▶ **WRITTEN REQUEST**: Would you transcribe the whole listing exactly, minus its pictures?

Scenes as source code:
## Start

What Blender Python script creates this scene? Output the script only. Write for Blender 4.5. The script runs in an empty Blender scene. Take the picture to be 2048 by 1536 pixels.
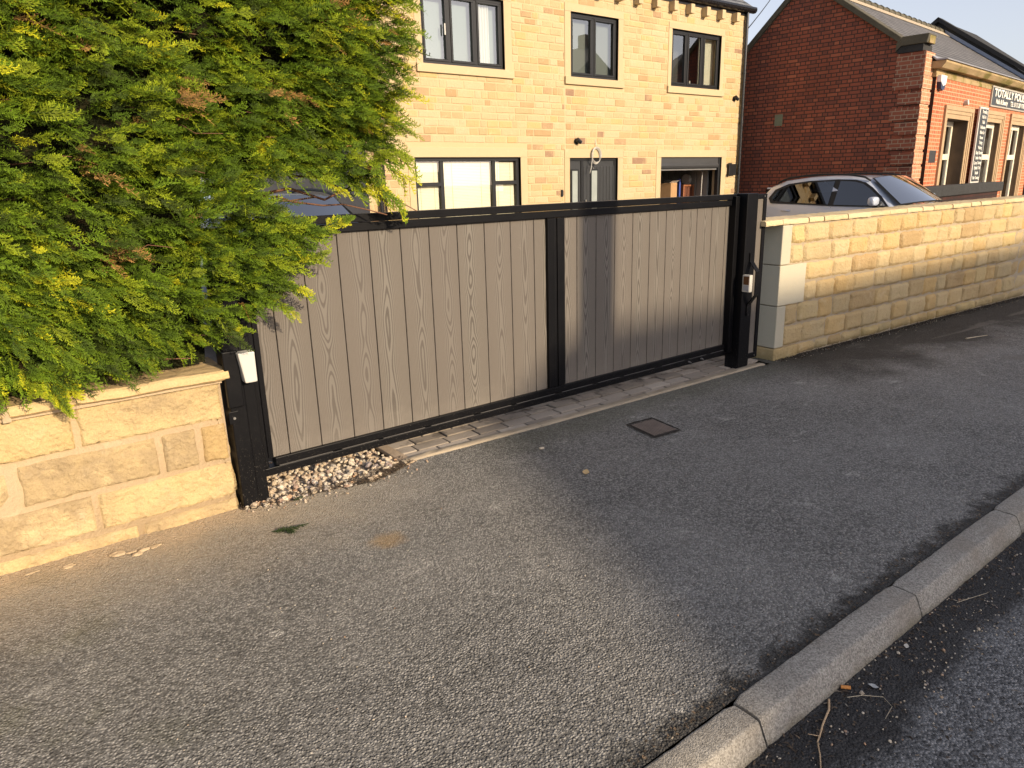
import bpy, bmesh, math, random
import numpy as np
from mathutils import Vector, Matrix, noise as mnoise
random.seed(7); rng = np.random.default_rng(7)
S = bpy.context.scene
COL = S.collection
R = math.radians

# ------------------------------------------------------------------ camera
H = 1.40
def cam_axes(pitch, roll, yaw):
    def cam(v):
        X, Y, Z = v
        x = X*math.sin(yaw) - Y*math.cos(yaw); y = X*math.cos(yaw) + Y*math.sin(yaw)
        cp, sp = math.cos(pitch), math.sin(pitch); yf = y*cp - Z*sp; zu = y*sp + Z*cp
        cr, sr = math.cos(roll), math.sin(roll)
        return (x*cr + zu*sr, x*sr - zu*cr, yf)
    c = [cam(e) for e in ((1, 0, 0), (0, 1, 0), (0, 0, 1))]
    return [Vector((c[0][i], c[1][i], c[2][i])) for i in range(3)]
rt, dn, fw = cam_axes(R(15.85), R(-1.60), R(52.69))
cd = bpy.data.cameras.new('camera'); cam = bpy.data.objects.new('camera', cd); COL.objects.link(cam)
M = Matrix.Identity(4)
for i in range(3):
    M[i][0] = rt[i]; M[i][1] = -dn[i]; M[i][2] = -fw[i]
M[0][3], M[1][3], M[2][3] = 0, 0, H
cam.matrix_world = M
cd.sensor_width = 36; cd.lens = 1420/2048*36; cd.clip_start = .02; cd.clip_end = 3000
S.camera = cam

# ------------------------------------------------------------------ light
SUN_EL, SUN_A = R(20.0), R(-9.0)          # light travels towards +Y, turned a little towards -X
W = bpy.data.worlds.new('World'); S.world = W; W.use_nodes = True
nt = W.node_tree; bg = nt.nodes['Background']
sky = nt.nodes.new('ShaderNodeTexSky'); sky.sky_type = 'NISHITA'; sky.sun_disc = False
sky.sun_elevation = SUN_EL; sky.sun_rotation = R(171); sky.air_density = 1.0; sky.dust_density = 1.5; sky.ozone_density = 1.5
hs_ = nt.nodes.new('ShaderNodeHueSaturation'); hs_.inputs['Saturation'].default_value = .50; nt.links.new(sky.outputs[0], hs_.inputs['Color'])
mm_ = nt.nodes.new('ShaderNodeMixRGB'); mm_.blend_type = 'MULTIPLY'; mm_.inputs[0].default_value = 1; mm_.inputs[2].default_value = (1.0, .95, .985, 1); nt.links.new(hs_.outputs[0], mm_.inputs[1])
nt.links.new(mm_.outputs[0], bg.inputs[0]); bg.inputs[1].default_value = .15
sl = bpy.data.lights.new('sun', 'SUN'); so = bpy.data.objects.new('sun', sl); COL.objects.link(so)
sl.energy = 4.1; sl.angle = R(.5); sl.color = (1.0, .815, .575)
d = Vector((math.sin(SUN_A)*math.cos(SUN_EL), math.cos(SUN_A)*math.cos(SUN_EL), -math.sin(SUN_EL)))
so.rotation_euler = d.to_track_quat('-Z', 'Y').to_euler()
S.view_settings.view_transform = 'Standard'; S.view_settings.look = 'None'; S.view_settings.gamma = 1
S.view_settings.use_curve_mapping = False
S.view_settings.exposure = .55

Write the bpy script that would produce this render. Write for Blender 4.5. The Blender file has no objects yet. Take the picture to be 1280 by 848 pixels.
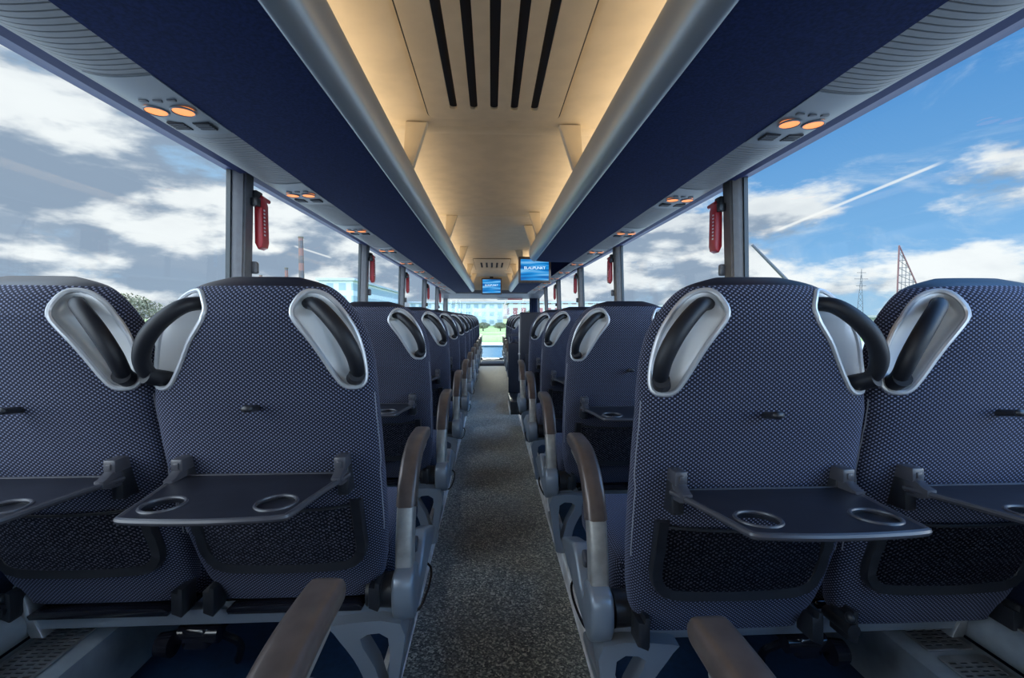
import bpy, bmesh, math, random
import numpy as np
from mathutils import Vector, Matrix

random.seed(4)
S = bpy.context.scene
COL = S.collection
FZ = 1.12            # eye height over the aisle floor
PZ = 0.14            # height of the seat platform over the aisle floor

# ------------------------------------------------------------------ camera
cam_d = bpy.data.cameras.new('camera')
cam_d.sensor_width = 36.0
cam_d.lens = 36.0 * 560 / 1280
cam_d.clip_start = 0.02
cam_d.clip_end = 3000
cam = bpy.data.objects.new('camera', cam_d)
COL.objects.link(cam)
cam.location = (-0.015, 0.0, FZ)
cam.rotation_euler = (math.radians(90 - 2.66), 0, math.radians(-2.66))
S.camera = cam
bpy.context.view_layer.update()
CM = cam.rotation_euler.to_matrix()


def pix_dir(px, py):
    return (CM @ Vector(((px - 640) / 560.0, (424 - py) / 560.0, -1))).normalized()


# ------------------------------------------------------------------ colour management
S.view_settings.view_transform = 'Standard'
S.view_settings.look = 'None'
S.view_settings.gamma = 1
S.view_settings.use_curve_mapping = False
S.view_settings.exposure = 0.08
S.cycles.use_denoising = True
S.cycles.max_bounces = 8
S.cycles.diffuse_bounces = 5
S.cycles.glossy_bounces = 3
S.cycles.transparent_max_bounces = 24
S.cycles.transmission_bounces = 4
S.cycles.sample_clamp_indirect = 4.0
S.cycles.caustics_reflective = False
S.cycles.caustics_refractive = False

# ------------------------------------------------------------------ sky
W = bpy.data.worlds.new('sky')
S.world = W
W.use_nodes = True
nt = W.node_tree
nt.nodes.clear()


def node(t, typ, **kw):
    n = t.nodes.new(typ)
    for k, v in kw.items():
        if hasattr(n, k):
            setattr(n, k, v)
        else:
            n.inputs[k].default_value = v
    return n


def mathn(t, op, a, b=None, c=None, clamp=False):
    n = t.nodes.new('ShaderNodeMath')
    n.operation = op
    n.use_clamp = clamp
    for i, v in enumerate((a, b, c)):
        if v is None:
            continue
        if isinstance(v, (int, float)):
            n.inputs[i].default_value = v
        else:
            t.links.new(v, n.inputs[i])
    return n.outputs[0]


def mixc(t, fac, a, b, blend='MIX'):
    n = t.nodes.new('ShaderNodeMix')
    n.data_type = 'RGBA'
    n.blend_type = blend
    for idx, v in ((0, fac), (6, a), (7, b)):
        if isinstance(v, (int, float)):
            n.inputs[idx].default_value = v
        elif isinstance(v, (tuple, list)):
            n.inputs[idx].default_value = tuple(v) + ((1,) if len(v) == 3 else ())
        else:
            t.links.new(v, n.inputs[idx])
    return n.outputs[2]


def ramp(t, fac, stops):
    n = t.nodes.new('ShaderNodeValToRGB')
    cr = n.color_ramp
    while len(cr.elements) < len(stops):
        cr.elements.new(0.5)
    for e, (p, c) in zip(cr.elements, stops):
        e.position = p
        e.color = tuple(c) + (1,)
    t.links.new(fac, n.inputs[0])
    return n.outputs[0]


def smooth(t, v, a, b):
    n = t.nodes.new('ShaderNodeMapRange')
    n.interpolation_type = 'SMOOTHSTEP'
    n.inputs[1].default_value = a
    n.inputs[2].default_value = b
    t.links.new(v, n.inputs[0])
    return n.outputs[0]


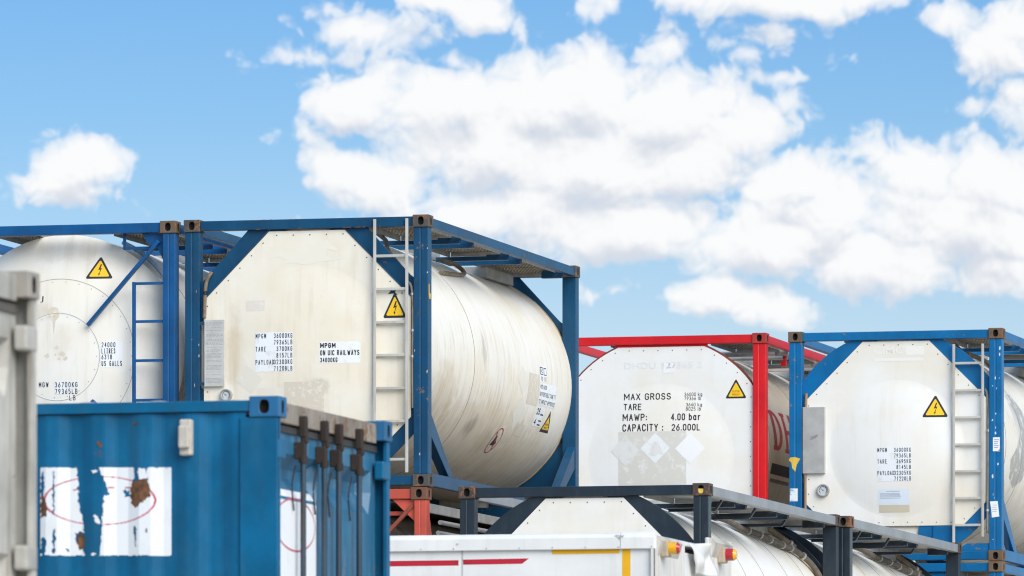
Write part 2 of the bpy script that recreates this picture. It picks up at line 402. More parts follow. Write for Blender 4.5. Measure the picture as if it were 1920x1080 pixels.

## End

▶ **TASK ANSWER**:
What Blender Python script creates this scene? Output the script only. Write for Blender 4.5. The script runs in an empty Blender scene. Take the picture to be 2048 by 1536 pixels.
import bpy, bmesh, math, random
import numpy as np
from mathutils import Vector, Matrix, noise as mnoise
random.seed(7); rng = np.random.default_rng(7)
S = bpy.context.scene
COL = S.collection
R = math.radians

# ------------------------------------------------------------------ camera
H = 1.40
def cam_axes(pitch, roll, yaw):
    def cam(v):
        X, Y, Z = v
        x = X*math.sin(yaw) - Y*math.cos(yaw); y = X*math.cos(yaw) + Y*math.sin(yaw)
        cp, sp = math.cos(pitch), math.sin(pitch); yf = y*cp - Z*sp; zu = y*sp + Z*cp
        cr, sr = math.cos(roll), math.sin(roll)
        return (x*cr + zu*sr, x*sr - zu*cr, yf)
    c = [cam(e) for e in ((1, 0, 0), (0, 1, 0), (0, 0, 1))]
    return [Vector((c[0][i], c[1][i], c[2][i])) for i in range(3)]
rt, dn, fw = cam_axes(R(15.85), R(-1.60), R(52.69))
cd = bpy.data.cameras.new('camera'); cam = bpy.data.objects.new('camera', cd); COL.objects.link(cam)
M = Matrix.Identity(4)
for i in range(3):
    M[i][0] = rt[i]; M[i][1] = -dn[i]; M[i][2] = -fw[i]
M[0][3], M[1][3], M[2][3] = 0, 0, H
cam.matrix_world = M
cd.sensor_width = 36; cd.lens = 1420/2048*36; cd.clip_start = .02; cd.clip_end = 3000
S.camera = cam

# ------------------------------------------------------------------ light
SUN_EL, SUN_A = R(20.0), R(-9.0)          # light travels towards +Y, turned a little towards -X
W = bpy.data.worlds.new('World'); S.world = W; W.use_nodes = True
nt = W.node_tree; bg = nt.nodes['Background']
sky = nt.nodes.new('ShaderNodeTexSky'); sky.sky_type = 'NISHITA'; sky.sun_disc = False
sky.sun_elevation = SUN_EL; sky.sun_rotation = R(171); sky.air_density = 1.0; sky.dust_density = 1.5; sky.ozone_density = 1.5
hs_ = nt.nodes.new('ShaderNodeHueSaturation'); hs_.inputs['Saturation'].default_value = .50; nt.links.new(sky.outputs[0], hs_.inputs['Color'])
mm_ = nt.nodes.new('ShaderNodeMixRGB'); mm_.blend_type = 'MULTIPLY'; mm_.inputs[0].default_value = 1; mm_.inputs[2].default_value = (1.0, .95, .985, 1); nt.links.new(hs_.outputs[0], mm_.inputs[1])
nt.links.new(mm_.outputs[0], bg.inputs[0]); bg.inputs[1].default_value = .15
sl = bpy.data.lights.new('sun', 'SUN'); so = bpy.data.objects.new('sun', sl); COL.objects.link(so)
sl.energy = 4.1; sl.angle = R(.5); sl.color = (1.0, .815, .575)
d = Vector((math.sin(SUN_A)*math.cos(SUN_EL), math.cos(SUN_A)*math.cos(SUN_EL), -math.sin(SUN_EL)))
so.rotation_euler = d.to_track_quat('-Z', 'Y').to_euler()
S.view_settings.view_transform = 'Standard'; S.view_settings.look = 'None'; S.view_settings.gamma = 1
S.view_settings.use_curve_mapping = False
S.view_settings.exposure = .55

Write the bpy script that would produce this render. Write for Blender 4.5. The Blender file has no objects yet. Take the picture to be 1280 by 848 pixels.
import bpy, bmesh, math, random
import numpy as np
from mathutils import Vector, Matrix

random.seed(4)
S = bpy.context.scene
COL = S.collection
FZ = 1.12            # eye height over the aisle floor
PZ = 0.14            # height of the seat platform over the aisle floor

# ------------------------------------------------------------------ camera
cam_d = bpy.data.cameras.new('camera')
cam_d.sensor_width = 36.0
cam_d.lens = 36.0 * 560 / 1280
cam_d.clip_start = 0.02
cam_d.clip_end = 3000
cam = bpy.data.objects.new('camera', cam_d)
COL.objects.link(cam)
cam.location = (-0.015, 0.0, FZ)
cam.rotation_euler = (math.radians(90 - 2.66), 0, math.radians(-2.66))
S.camera = cam
bpy.context.view_layer.update()
CM = cam.rotation_euler.to_matrix()


def pix_dir(px, py):
    return (CM @ Vector(((px - 640) / 560.0, (424 - py) / 560.0, -1))).normalized()


# ------------------------------------------------------------------ colour management
S.view_settings.view_transform = 'Standard'
S.view_settings.look = 'None'
S.view_settings.gamma = 1
S.view_settings.use_curve_mapping = False
S.view_settings.exposure = 0.08
S.cycles.use_denoising = True
S.cycles.max_bounces = 8
S.cycles.diffuse_bounces = 5
S.cycles.glossy_bounces = 3
S.cycles.transparent_max_bounces = 24
S.cycles.transmission_bounces = 4
S.cycles.sample_clamp_indirect = 4.0
S.cycles.caustics_reflective = False
S.cycles.caustics_refractive = False

# ------------------------------------------------------------------ sky
W = bpy.data.worlds.new('sky')
S.world = W
W.use_nodes = True
nt = W.node_tree
nt.nodes.clear()


def node(t, typ, **kw):
    n = t.nodes.new(typ)
    for k, v in kw.items():
        if hasattr(n, k):
            setattr(n, k, v)
        else:
            n.inputs[k].default_value = v
    return n


def mathn(t, op, a, b=None, c=None, clamp=False):
    n = t.nodes.new('ShaderNodeMath')
    n.operation = op
    n.use_clamp = clamp
    for i, v in enumerate((a, b, c)):
        if v is None:
            continue
        if isinstance(v, (int, float)):
            n.inputs[i].default_value = v
        else:
            t.links.new(v, n.inputs[i])
    return n.outputs[0]


def mixc(t, fac, a, b, blend='MIX'):
    n = t.nodes.new('ShaderNodeMix')
    n.data_type = 'RGBA'
    n.blend_type = blend
    for idx, v in ((0, fac), (6, a), (7, b)):
        if isinstance(v, (int, float)):
            n.inputs[idx].default_value = v
        elif isinstance(v, (tuple, list)):
            n.inputs[idx].default_value = tuple(v) + ((1,) if len(v) == 3 else ())
        else:
            t.links.new(v, n.inputs[idx])
    return n.outputs[2]


def ramp(t, fac, stops):
    n = t.nodes.new('ShaderNodeValToRGB')
    cr = n.color_ramp
    while len(cr.elements) < len(stops):
        cr.elements.new(0.5)
    for e, (p, c) in zip(cr.elements, stops):
        e.position = p
        e.color = tuple(c) + (1,)
    t.links.new(fac, n.inputs[0])
    return n.outputs[0]


def smooth(t, v, a, b):
    n = t.nodes.new('ShaderNodeMapRange')
    n.interpolation_type = 'SMOOTHSTEP'
    n.inputs[1].default_value = a
    n.inputs[2].default_value = b
    t.links.new(v, n.inputs[0])
    return n.outputs[0]


Write part 2 of the bpy script that recreates this picture. It picks up at line 402. More parts follow. Write for Blender 4.5. Measure the picture as if it were 1920x1080 pixels.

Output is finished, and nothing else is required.